The request ->
Track down each line that has the word "writing" and copy it.

Dataset entries ->
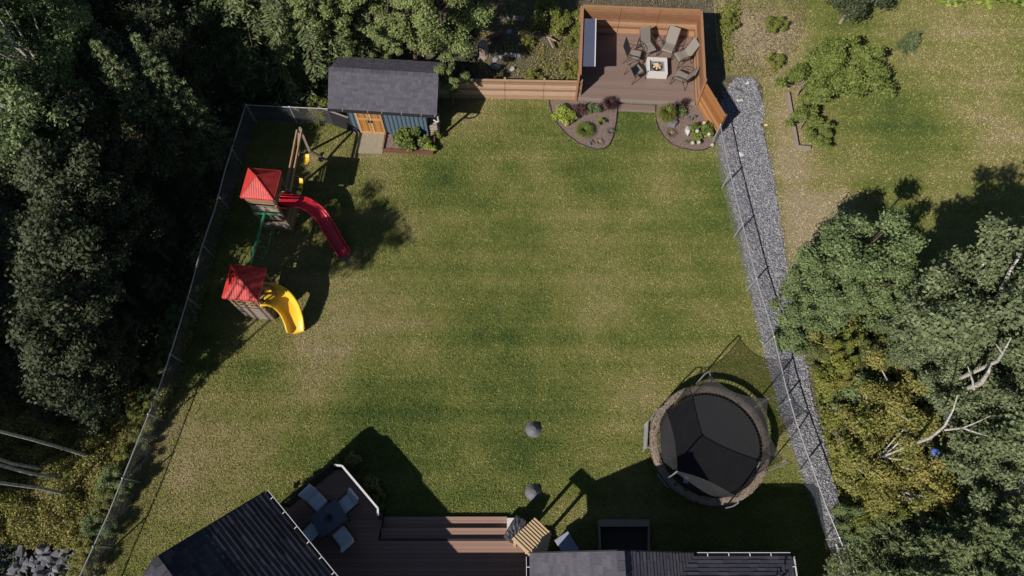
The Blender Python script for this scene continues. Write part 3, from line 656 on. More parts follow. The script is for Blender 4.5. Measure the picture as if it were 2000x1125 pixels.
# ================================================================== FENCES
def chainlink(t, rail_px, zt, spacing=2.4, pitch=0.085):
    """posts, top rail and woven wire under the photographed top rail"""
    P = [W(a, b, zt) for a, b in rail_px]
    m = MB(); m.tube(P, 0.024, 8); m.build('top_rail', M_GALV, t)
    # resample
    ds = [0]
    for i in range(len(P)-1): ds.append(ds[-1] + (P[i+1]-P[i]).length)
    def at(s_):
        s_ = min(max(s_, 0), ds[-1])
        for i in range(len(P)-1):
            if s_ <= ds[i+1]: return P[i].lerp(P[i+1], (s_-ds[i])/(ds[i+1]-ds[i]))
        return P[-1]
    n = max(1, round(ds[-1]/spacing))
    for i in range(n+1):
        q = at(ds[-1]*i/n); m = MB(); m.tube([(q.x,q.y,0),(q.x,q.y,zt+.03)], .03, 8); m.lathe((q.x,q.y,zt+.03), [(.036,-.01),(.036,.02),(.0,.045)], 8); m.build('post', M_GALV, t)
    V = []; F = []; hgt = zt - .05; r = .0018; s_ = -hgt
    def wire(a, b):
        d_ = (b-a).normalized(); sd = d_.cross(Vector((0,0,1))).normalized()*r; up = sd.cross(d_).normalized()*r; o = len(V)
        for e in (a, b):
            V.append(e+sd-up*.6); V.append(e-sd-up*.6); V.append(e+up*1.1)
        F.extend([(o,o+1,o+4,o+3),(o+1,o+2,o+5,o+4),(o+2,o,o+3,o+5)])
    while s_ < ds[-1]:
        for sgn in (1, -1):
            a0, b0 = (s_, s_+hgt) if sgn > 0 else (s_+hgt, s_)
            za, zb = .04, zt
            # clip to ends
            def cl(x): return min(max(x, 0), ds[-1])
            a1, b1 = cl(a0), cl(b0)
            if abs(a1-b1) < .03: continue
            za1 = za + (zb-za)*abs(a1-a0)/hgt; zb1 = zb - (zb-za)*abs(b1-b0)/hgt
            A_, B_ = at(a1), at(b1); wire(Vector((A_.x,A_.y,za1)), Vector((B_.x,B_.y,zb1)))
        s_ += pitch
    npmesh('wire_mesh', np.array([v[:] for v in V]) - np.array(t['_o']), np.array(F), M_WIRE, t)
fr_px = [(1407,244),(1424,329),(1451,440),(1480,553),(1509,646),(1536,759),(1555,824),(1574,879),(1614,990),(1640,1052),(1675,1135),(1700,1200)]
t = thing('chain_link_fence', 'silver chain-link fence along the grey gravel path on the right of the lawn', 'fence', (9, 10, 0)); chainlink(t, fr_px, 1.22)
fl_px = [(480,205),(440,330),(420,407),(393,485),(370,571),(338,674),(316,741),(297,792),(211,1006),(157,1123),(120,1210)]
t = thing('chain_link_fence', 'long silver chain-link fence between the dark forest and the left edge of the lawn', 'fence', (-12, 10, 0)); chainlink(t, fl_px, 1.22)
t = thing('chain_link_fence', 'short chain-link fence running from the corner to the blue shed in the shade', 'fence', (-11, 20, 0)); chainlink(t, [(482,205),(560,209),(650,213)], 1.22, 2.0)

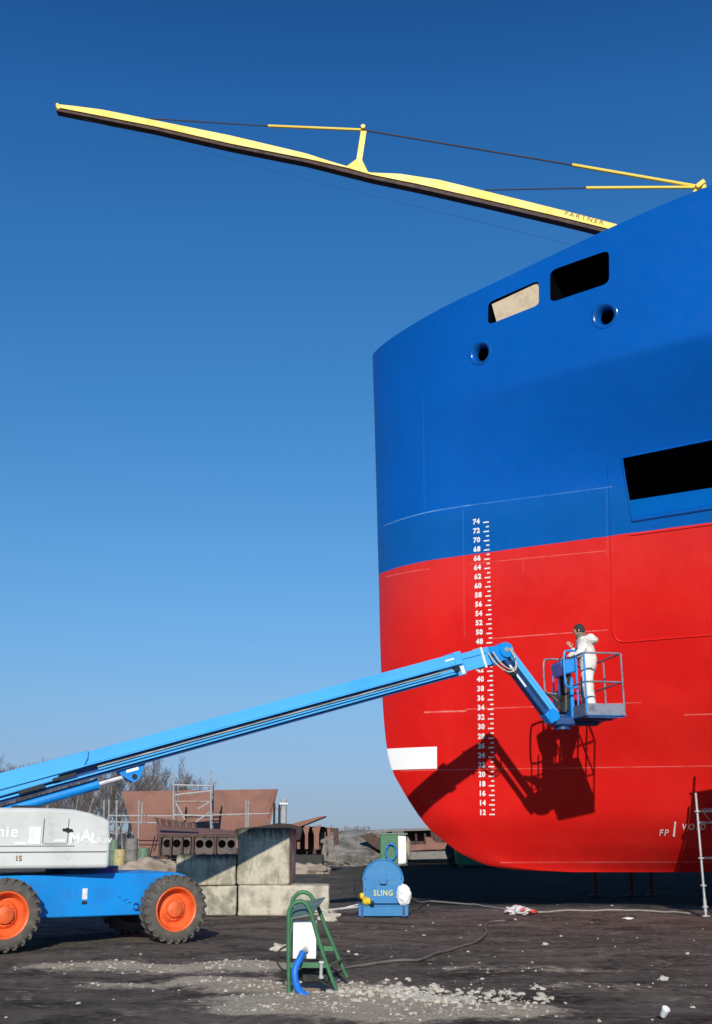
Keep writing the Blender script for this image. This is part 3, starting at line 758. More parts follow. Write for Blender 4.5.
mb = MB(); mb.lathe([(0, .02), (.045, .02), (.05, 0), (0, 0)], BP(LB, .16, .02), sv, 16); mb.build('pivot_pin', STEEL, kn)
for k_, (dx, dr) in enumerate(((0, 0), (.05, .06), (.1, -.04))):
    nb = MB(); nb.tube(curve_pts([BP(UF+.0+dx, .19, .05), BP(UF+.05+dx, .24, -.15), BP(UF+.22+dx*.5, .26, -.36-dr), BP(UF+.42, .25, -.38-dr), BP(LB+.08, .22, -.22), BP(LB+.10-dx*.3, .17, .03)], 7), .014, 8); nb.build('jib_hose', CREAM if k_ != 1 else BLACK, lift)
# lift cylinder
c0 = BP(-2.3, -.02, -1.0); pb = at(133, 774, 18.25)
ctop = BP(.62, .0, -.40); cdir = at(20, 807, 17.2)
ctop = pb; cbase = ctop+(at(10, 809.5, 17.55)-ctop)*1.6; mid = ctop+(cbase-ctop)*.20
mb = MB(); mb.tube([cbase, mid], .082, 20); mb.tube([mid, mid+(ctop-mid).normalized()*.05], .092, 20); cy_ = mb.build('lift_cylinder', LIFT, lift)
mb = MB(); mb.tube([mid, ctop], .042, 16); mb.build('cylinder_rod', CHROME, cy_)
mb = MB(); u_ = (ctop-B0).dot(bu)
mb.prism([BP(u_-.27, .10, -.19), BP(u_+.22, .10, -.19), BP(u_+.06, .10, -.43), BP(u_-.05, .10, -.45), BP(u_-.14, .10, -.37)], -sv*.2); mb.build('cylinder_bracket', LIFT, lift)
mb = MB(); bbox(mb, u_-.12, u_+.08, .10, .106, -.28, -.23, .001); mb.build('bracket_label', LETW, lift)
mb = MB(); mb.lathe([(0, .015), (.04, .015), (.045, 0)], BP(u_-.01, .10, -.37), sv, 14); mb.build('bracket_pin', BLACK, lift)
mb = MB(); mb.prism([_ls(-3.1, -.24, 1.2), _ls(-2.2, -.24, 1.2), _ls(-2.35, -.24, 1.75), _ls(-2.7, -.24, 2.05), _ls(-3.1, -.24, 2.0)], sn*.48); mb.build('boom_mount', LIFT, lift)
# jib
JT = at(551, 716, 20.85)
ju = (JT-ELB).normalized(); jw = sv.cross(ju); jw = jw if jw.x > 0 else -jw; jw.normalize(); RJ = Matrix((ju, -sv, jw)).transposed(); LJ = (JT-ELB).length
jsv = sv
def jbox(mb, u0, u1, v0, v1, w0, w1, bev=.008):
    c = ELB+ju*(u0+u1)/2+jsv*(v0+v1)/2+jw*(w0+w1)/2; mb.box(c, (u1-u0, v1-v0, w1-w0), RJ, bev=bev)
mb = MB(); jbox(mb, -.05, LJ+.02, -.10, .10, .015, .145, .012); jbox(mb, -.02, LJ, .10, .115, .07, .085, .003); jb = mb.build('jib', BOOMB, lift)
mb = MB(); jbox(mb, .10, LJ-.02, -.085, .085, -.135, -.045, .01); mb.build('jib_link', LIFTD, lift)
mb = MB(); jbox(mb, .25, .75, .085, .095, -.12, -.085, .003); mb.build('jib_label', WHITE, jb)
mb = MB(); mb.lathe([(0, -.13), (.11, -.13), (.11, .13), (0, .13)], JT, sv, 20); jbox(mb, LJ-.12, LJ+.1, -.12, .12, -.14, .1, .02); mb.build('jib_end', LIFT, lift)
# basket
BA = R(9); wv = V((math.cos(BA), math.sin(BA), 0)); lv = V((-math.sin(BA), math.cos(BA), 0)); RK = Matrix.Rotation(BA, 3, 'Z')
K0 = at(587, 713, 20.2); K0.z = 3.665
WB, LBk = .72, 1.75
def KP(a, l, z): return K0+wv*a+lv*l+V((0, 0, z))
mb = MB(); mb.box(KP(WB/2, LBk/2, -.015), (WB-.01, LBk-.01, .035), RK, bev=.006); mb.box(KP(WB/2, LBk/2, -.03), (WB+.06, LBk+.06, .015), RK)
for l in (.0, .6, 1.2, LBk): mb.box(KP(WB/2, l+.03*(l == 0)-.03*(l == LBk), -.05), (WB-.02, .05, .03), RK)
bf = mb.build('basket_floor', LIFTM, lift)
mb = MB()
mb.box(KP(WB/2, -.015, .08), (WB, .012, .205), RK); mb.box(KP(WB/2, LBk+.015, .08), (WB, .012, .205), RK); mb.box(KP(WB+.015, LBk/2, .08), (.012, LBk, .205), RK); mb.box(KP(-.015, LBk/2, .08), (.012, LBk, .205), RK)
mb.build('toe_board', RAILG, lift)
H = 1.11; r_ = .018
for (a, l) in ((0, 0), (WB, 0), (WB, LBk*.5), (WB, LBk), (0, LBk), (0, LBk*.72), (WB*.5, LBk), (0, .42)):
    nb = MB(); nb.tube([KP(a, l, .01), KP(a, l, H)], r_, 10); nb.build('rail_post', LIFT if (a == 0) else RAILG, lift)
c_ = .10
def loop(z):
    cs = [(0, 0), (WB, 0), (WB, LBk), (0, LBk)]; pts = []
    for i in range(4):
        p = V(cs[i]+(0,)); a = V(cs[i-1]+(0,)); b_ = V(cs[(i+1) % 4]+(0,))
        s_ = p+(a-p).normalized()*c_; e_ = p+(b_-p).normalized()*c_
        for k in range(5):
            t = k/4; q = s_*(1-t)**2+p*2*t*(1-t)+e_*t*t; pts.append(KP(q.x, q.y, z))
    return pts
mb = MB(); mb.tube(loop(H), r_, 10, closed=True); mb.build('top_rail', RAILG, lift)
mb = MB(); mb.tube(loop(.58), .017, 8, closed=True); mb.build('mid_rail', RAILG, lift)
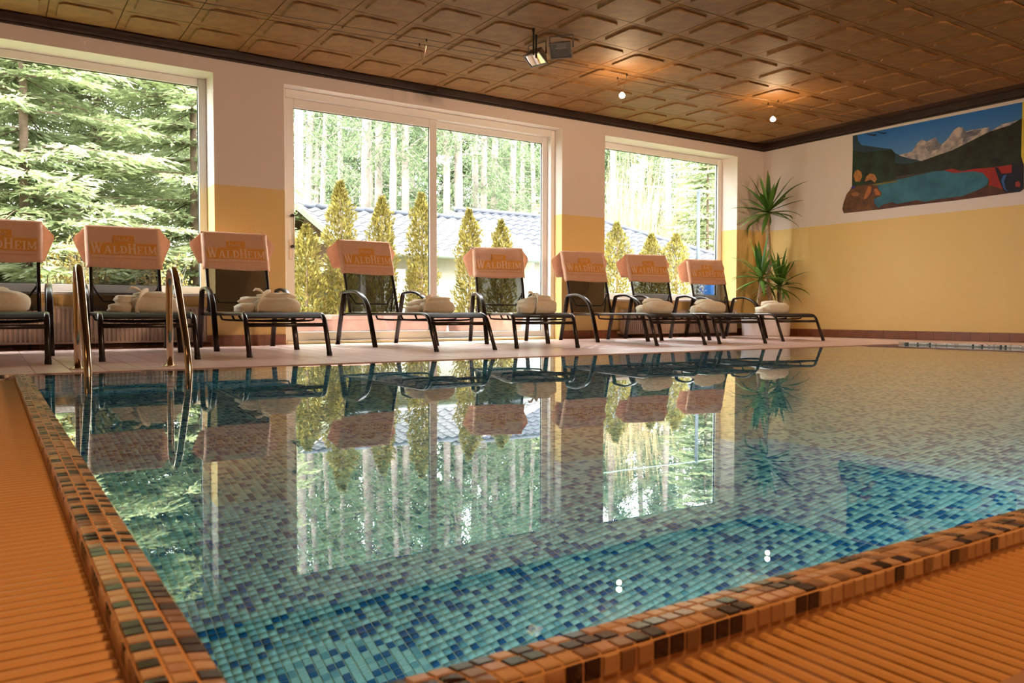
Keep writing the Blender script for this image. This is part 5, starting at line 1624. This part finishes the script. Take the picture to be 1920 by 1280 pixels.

Written solution ->
Keep writing the Blender script for this image. This is part 3, starting at line 758. More parts follow. Write for Blender 4.5.
Keep writing the Blender script for this image. This is part 5, starting at line 1624. This part finishes the script. Take the picture to be 1920 by 1280 pixels.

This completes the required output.